I have become involved with a Thomas Hardy Society poetry group which meets once a month to read and share a variety of poems by poets on a theme or topic as proposed in advance for each meeting.
As there are some excellent readers who find great poems, whether by Hardy or by others, it is always a pleasure to listen, to discover or rediscover poems.
What poems would you want to take with you if marooned on a desert island? The rules of the game were loosely suggested by the example of Desert Island discs.
Obviously it wouldn't be possible to read a long poem at such a meeting, but given the chance I would take a long epic to occupy my time in isolation or exile on an island:
Milton's Paradise Lost, Homer's Odyssey for starters.

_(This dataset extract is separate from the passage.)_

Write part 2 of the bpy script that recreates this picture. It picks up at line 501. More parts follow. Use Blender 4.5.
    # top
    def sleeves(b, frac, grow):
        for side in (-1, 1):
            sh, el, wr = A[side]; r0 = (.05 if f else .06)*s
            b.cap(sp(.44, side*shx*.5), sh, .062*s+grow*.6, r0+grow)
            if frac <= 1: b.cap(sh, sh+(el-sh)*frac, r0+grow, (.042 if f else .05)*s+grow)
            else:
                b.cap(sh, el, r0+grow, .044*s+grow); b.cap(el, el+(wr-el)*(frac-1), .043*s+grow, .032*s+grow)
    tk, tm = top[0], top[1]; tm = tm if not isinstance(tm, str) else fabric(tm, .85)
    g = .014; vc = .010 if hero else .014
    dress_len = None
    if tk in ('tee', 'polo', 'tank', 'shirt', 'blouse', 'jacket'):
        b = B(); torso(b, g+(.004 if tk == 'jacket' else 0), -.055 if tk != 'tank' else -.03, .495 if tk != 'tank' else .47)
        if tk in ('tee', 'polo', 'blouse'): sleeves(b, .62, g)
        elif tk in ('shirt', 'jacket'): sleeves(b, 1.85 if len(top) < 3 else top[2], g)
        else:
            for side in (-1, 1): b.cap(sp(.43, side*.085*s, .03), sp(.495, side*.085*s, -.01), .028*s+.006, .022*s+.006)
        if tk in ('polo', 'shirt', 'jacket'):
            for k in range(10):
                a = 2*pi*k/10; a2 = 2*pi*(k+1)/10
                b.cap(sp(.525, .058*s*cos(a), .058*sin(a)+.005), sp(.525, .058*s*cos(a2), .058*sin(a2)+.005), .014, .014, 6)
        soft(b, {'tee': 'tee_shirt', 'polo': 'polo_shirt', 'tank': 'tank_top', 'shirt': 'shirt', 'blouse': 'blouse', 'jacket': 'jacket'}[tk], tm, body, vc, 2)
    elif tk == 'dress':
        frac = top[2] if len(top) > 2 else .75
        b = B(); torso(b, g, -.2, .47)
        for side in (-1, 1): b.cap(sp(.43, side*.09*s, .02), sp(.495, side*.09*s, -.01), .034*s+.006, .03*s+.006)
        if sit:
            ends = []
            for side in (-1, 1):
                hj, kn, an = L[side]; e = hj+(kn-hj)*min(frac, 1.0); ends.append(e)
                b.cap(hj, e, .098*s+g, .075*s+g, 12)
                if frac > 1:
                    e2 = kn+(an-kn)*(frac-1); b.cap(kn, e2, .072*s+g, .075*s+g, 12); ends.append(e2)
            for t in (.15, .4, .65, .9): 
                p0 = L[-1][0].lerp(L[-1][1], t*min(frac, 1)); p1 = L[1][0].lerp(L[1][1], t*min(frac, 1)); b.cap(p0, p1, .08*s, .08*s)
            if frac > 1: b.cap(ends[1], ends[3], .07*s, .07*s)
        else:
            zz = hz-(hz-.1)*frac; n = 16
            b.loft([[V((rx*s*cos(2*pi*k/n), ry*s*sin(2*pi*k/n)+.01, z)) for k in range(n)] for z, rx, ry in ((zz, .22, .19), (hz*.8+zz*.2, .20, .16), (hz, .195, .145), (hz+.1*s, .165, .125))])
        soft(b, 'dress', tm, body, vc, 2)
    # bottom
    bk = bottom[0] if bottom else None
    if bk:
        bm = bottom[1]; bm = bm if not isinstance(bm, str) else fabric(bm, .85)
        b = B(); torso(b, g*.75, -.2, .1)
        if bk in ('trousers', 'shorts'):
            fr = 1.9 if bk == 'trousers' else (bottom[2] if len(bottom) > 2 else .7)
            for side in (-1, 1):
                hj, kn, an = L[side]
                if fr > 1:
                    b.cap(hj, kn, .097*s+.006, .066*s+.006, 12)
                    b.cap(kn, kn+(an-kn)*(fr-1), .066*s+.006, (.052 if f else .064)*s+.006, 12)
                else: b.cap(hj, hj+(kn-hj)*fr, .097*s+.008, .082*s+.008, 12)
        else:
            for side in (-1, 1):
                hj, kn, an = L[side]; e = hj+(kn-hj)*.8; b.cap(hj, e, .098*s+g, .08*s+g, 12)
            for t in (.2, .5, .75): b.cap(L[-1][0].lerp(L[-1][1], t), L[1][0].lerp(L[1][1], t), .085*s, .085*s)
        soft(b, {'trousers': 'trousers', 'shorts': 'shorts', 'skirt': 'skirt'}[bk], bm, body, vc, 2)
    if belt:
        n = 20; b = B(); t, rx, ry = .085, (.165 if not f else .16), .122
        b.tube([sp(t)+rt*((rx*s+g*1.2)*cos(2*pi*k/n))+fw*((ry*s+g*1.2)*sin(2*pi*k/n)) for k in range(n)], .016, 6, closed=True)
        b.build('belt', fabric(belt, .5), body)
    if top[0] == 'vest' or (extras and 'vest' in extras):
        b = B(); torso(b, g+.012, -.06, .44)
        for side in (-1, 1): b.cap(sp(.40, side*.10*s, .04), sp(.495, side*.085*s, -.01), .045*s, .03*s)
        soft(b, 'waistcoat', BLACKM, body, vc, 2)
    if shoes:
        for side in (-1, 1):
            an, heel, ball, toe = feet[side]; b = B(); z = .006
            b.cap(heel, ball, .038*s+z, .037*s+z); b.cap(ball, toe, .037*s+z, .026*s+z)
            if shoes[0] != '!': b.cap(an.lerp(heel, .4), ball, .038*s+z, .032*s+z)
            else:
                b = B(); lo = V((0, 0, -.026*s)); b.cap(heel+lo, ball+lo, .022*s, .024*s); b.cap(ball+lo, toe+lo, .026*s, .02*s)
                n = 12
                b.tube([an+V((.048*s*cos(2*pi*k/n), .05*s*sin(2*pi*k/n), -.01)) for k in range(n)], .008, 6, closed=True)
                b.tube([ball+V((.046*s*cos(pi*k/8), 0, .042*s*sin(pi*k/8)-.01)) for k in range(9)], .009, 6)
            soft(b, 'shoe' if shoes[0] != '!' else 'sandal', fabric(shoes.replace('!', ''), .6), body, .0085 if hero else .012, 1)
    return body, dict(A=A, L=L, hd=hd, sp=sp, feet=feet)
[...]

Or amusing long poems like Byron's Don Juan.
If allowed a sequence of poems, I'd take George Seferis' Mythistorima, Shakespeare's Sonnets, Eliot's Four Quartets, Blake's Songs of Experience, Hardy's Poems 1912-1913, William Barnes' Poems in the Dorset Dialect, Edwin Muir's The Labyrinth collection. That would probably be cheating.
In terms of shorter single poems, I'd probably take Yeats' Sailing to Byzantium, Donne's Sweetest Love, I do not go, Hardy's Beeny Cliff, Wordsworth's Tintern Abbey, Eliot's East Coker, Eva Strom's The Outer Hebrides.
Ask me in a few weeks, and I'd probably come up with another list.
Sadly, I missed the meeting as my car battery was dead. The AA came eventually, and I had to buy a new battery.